The length, width and height of the rectangular parallelepiped form a geometric progression

The length, width and height of the rectangular parallelepiped form a geometric progression, the volume of the parallelepiped is 216 m3, and the sum of the lengths of all its edges is 104 m.

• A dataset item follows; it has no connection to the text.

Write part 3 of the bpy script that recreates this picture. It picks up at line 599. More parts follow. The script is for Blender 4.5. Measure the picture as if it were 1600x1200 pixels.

Find the dimensions of the box.

Let A be the smallest or largest of the dimensions of a given parallelepiped, and B the denominator of the geometric progression that the dimensions of the parallelepiped form.

Then the other two dimensions of the parallelepiped are A * B and A * B ^ 2.

The volume of a parallelepiped is equal to the product of its three dimensions:

A * A * B * A * B ^ 2 = 216;

(A * B) ^ 3 = 216;

A * B = 6;

B = 6 / A.

The sum of the lengths of the edges of the parallelepiped 104:

4 * (A + A * B + A * B ^ 2) = 104;

4 * (A + 6 + 6B) = 104;

A + 6 + 6B = 26;

A – 20 + 6B = 0;

A – 20 + 36 / A = 0;

A ^ 2 – 20A + 36 = 0;

By the Vieta converse theorem A1 = 2; A2 = 18.

Then B1 = 6/2 = 3; B2 = 6/18 = 1/3.

Let’s find other dimensions of the parallelepiped for both cases:

1) A1 * B1 = 2 * 3 = 6;

A1 * B1 ^ 2 = 2 * 3 ^ 2 = 18;

2) A1 * B1 = 18 * 1/3 = 6;

A1 * B1 ^ 2 = 18 * (1/3) ^ 2 = 2.

So, the measurements of the parallelepiped are 2 m; 6 meters and 18 meters.

Answer: 2 m; 6 meters and 18 meters.